■ GIVEN TASK
From the first line of the data below, repeat each line exactly until you reach the line with "CAM_Z = 0.29"; include that line too.

**** SUPPLIED DATA ****

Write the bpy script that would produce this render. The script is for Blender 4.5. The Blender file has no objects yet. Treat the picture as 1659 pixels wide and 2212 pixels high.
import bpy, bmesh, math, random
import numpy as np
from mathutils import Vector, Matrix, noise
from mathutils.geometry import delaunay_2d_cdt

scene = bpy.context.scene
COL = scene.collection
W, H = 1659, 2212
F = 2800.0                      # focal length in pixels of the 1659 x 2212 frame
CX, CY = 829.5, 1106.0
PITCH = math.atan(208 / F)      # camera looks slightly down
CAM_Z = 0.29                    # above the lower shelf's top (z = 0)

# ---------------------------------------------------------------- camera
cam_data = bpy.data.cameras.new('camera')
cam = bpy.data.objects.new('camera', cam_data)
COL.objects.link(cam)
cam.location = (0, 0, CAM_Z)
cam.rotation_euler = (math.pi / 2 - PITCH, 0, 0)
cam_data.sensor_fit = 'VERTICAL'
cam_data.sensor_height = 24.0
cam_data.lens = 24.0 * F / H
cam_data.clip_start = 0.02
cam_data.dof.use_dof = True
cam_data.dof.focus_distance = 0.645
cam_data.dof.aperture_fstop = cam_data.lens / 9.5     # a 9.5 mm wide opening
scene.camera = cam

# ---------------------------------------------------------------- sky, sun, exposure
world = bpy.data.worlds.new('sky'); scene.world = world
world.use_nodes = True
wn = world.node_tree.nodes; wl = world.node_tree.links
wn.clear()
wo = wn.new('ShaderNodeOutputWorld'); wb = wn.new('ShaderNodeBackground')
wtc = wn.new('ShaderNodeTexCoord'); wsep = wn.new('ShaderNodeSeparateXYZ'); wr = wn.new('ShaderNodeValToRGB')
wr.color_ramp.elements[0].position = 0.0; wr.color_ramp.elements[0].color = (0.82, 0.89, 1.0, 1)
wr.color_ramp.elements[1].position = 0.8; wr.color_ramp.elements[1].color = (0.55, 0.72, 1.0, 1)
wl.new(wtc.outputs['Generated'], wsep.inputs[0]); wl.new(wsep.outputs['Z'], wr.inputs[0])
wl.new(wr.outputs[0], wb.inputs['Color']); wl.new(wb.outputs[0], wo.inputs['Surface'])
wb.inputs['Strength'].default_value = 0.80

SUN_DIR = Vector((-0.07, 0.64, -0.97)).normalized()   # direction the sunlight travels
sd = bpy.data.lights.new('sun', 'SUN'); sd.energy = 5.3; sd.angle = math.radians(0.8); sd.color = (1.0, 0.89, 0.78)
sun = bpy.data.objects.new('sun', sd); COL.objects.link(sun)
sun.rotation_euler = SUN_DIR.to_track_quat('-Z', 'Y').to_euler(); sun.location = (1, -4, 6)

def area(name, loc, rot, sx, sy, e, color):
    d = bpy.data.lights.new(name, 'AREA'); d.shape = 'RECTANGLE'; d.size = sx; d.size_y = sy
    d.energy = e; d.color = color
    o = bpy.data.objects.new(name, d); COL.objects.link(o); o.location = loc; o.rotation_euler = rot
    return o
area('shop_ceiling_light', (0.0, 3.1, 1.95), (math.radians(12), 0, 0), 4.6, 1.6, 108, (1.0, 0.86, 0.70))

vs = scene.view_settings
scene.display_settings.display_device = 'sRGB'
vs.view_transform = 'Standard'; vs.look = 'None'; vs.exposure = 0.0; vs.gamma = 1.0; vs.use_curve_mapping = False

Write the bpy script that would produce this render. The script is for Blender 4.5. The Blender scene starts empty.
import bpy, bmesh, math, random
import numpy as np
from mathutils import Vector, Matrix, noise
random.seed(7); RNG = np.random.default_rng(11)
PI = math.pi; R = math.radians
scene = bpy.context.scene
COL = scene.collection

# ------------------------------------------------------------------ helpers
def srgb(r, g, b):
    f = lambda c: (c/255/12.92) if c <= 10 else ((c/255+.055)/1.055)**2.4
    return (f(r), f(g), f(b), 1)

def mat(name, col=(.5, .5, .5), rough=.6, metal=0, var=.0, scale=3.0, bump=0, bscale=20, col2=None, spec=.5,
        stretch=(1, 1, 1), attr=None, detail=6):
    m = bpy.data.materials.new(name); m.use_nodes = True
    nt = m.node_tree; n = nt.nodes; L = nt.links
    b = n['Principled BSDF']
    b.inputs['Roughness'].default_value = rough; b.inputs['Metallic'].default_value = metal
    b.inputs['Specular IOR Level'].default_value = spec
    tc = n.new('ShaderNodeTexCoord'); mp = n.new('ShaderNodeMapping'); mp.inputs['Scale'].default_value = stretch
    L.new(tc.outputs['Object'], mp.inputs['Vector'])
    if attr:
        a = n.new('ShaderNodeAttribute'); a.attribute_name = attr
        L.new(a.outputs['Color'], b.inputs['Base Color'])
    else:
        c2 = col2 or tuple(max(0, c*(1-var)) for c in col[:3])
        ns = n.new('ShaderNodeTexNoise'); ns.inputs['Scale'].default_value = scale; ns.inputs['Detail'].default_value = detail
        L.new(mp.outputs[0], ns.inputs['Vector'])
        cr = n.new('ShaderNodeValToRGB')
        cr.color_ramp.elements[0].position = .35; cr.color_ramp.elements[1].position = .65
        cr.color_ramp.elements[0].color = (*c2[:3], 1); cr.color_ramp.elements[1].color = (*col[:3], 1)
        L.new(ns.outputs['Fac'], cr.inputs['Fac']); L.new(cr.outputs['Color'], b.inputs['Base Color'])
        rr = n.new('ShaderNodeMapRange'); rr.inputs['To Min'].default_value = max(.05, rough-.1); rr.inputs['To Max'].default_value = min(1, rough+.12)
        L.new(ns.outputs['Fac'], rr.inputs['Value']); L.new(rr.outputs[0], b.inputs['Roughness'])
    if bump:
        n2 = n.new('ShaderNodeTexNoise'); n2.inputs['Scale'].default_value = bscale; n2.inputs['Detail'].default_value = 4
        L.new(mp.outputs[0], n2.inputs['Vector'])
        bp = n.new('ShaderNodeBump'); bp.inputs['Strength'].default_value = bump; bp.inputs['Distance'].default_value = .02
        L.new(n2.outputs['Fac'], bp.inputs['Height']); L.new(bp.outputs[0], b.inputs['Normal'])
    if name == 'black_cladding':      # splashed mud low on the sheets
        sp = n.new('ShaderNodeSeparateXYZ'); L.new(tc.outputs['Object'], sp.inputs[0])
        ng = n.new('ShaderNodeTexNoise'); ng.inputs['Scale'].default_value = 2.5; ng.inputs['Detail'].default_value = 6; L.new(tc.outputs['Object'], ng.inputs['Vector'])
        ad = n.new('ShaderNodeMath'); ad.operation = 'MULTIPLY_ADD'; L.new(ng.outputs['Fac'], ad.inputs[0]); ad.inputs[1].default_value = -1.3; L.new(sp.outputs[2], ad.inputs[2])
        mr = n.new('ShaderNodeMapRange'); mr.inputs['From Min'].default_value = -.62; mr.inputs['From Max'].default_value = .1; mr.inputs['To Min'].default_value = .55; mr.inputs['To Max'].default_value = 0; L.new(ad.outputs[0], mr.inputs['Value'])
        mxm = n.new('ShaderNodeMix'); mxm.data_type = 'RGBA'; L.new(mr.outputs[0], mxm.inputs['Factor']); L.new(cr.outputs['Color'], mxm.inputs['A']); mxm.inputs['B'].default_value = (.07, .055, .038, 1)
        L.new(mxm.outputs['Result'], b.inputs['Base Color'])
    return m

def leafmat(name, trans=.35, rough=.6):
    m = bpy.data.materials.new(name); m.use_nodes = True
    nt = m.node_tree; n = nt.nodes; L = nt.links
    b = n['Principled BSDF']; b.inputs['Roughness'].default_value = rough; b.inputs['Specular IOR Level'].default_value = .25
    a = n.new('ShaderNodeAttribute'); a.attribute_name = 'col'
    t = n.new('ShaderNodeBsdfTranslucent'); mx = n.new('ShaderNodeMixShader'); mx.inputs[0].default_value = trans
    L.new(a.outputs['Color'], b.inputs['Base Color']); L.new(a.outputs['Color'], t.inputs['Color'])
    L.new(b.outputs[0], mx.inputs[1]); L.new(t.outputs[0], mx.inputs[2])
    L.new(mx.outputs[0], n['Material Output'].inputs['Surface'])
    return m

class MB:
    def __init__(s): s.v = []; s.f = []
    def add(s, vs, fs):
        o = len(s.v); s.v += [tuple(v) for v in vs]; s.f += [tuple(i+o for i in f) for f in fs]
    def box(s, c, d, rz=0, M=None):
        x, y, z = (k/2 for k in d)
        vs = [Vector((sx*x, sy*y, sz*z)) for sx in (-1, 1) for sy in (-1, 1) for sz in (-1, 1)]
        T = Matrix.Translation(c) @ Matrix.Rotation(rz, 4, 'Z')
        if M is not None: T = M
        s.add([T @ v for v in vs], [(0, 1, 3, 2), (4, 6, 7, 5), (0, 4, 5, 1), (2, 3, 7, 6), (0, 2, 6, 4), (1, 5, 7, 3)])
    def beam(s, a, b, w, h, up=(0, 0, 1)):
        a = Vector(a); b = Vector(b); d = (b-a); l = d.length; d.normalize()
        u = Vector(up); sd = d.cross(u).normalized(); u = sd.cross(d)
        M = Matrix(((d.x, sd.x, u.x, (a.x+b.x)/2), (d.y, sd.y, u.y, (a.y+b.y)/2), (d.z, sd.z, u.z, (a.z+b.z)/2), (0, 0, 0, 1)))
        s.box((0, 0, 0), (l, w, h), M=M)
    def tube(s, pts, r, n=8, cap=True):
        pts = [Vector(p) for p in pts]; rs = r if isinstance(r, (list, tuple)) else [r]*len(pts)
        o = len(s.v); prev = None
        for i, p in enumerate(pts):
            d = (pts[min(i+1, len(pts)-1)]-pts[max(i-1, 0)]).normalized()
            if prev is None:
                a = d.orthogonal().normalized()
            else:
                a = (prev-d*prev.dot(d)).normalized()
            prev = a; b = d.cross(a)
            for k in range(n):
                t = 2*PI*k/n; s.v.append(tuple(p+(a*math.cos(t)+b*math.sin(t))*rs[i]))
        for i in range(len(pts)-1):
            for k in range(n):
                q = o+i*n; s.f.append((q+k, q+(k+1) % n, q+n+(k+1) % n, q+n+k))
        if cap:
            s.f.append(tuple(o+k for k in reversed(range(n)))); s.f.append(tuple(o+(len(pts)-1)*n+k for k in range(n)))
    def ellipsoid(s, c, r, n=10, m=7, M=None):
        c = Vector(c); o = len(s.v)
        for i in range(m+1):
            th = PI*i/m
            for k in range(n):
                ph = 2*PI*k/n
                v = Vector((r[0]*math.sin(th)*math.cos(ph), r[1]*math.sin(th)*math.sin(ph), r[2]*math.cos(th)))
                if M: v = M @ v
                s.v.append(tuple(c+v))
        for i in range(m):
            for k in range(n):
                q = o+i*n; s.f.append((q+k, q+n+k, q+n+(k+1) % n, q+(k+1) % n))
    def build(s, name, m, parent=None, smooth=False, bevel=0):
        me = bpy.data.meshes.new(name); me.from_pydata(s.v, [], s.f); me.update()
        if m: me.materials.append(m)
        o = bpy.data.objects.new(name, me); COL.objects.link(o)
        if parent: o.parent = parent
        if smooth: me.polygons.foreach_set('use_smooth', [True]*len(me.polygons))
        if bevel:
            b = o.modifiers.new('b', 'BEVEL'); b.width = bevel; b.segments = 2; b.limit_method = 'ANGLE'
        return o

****

■ EXERCISE RESPONSE
Write the bpy script that would produce this render. The script is for Blender 4.5. The Blender file has no objects yet. Treat the picture as 1659 pixels wide and 2212 pixels high.
import bpy, bmesh, math, random
import numpy as np
from mathutils import Vector, Matrix, noise
from mathutils.geometry import delaunay_2d_cdt

scene = bpy.context.scene
COL = scene.collection
W, H = 1659, 2212
F = 2800.0                      # focal length in pixels of the 1659 x 2212 frame
CX, CY = 829.5, 1106.0
PITCH = math.atan(208 / F)      # camera looks slightly down
CAM_Z = 0.29                    # above the lower shelf's top (z = 0)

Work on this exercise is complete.